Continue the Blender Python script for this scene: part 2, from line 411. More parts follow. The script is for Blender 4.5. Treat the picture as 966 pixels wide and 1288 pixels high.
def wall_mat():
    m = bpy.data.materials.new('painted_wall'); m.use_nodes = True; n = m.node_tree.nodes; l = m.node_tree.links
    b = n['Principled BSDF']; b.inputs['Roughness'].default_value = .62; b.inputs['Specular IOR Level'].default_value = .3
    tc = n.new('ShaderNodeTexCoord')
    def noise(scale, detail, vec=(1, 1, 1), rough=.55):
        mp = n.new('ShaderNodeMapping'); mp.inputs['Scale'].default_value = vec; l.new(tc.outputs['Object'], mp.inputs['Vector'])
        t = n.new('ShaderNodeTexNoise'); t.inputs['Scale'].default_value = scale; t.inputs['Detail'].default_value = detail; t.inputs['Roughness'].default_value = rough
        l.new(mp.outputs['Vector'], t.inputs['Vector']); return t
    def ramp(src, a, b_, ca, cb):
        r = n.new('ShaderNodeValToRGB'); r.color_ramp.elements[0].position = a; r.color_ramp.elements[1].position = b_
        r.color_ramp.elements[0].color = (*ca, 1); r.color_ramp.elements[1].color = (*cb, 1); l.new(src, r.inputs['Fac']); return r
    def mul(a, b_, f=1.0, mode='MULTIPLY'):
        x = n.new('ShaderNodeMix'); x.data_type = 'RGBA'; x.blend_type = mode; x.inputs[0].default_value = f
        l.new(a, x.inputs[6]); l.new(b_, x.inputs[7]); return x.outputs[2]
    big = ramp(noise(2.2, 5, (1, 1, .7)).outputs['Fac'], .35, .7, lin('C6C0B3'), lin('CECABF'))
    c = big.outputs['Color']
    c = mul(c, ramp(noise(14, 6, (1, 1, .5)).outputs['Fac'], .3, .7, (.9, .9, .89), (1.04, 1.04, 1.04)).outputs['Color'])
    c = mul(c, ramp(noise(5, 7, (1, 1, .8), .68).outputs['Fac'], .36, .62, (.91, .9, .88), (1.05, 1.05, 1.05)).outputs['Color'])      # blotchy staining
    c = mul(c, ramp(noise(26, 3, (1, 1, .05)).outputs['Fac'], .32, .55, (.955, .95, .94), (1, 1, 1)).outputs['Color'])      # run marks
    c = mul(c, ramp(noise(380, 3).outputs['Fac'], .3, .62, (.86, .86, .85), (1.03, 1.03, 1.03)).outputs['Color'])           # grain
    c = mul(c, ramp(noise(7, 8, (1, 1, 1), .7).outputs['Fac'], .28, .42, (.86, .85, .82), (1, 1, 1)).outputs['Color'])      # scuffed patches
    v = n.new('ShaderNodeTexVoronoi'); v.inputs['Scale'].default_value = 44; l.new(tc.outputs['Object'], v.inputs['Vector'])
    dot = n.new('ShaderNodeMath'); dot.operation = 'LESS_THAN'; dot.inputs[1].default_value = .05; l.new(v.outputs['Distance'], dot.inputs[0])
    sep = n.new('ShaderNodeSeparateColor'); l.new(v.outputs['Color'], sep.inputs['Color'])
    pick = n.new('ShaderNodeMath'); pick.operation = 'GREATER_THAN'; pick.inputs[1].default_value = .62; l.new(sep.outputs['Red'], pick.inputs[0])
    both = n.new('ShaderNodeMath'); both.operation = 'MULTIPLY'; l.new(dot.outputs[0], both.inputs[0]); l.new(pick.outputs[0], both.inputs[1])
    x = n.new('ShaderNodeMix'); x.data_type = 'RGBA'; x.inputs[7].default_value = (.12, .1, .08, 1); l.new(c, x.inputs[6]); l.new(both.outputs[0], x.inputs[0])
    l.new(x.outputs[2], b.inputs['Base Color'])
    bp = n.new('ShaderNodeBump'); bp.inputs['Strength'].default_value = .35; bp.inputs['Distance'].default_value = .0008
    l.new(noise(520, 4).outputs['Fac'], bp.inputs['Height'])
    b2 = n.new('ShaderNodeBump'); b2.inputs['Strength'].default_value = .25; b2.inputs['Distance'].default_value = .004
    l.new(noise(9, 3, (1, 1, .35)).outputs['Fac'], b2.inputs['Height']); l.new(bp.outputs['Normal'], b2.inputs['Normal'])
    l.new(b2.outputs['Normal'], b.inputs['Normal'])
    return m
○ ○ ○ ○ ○
# Stated goal:
Print the complete listing again, exactly as it stands.

# Task result:
Continue the Blender Python script for this scene: part 2, from line 411. More parts follow. The script is for Blender 4.5. Treat the picture as 966 pixels wide and 1288 pixels high.
def wall_mat():
    m = bpy.data.materials.new('painted_wall'); m.use_nodes = True; n = m.node_tree.nodes; l = m.node_tree.links
    b = n['Principled BSDF']; b.inputs['Roughness'].default_value = .62; b.inputs['Specular IOR Level'].default_value = .3
    tc = n.new('ShaderNodeTexCoord')
    def noise(scale, detail, vec=(1, 1, 1), rough=.55):
        mp = n.new('ShaderNodeMapping'); mp.inputs['Scale'].default_value = vec; l.new(tc.outputs['Object'], mp.inputs['Vector'])
        t = n.new('ShaderNodeTexNoise'); t.inputs['Scale'].default_value = scale; t.inputs['Detail'].default_value = detail; t.inputs['Roughness'].default_value = rough
        l.new(mp.outputs['Vector'], t.inputs['Vector']); return t
    def ramp(src, a, b_, ca, cb):
        r = n.new('ShaderNodeValToRGB'); r.color_ramp.elements[0].position = a; r.color_ramp.elements[1].position = b_
        r.color_ramp.elements[0].color = (*ca, 1); r.color_ramp.elements[1].color = (*cb, 1); l.new(src, r.inputs['Fac']); return r
    def mul(a, b_, f=1.0, mode='MULTIPLY'):
        x = n.new('ShaderNodeMix'); x.data_type = 'RGBA'; x.blend_type = mode; x.inputs[0].default_value = f
        l.new(a, x.inputs[6]); l.new(b_, x.inputs[7]); return x.outputs[2]
    big = ramp(noise(2.2, 5, (1, 1, .7)).outputs['Fac'], .35, .7, lin('C6C0B3'), lin('CECABF'))
    c = big.outputs['Color']
    c = mul(c, ramp(noise(14, 6, (1, 1, .5)).outputs['Fac'], .3, .7, (.9, .9, .89), (1.04, 1.04, 1.04)).outputs['Color'])
    c = mul(c, ramp(noise(5, 7, (1, 1, .8), .68).outputs['Fac'], .36, .62, (.91, .9, .88), (1.05, 1.05, 1.05)).outputs['Color'])      # blotchy staining
    c = mul(c, ramp(noise(26, 3, (1, 1, .05)).outputs['Fac'], .32, .55, (.955, .95, .94), (1, 1, 1)).outputs['Color'])      # run marks
    c = mul(c, ramp(noise(380, 3).outputs['Fac'], .3, .62, (.86, .86, .85), (1.03, 1.03, 1.03)).outputs['Color'])           # grain
    c = mul(c, ramp(noise(7, 8, (1, 1, 1), .7).outputs['Fac'], .28, .42, (.86, .85, .82), (1, 1, 1)).outputs['Color'])      # scuffed patches
    v = n.new('ShaderNodeTexVoronoi'); v.inputs['Scale'].default_value = 44; l.new(tc.outputs['Object'], v.inputs['Vector'])
    dot = n.new('ShaderNodeMath'); dot.operation = 'LESS_THAN'; dot.inputs[1].default_value = .05; l.new(v.outputs['Distance'], dot.inputs[0])
    sep = n.new('ShaderNodeSeparateColor'); l.new(v.outputs['Color'], sep.inputs['Color'])
    pick = n.new('ShaderNodeMath'); pick.operation = 'GREATER_THAN'; pick.inputs[1].default_value = .62; l.new(sep.outputs['Red'], pick.inputs[0])
    both = n.new('ShaderNodeMath'); both.operation = 'MULTIPLY'; l.new(dot.outputs[0], both.inputs[0]); l.new(pick.outputs[0], both.inputs[1])
    x = n.new('ShaderNodeMix'); x.data_type = 'RGBA'; x.inputs[7].default_value = (.12, .1, .08, 1); l.new(c, x.inputs[6]); l.new(both.outputs[0], x.inputs[0])
    l.new(x.outputs[2], b.inputs['Base Color'])
    bp = n.new('ShaderNodeBump'); bp.inputs['Strength'].default_value = .35; bp.inputs['Distance'].default_value = .0008
    l.new(noise(520, 4).outputs['Fac'], bp.inputs['Height'])
    b2 = n.new('ShaderNodeBump'); b2.inputs['Strength'].default_value = .25; b2.inputs['Distance'].default_value = .004
    l.new(noise(9, 3, (1, 1, .35)).outputs['Fac'], b2.inputs['Height']); l.new(bp.outputs['Normal'], b2.inputs['Normal'])
    l.new(b2.outputs['Normal'], b.inputs['Normal'])
    return m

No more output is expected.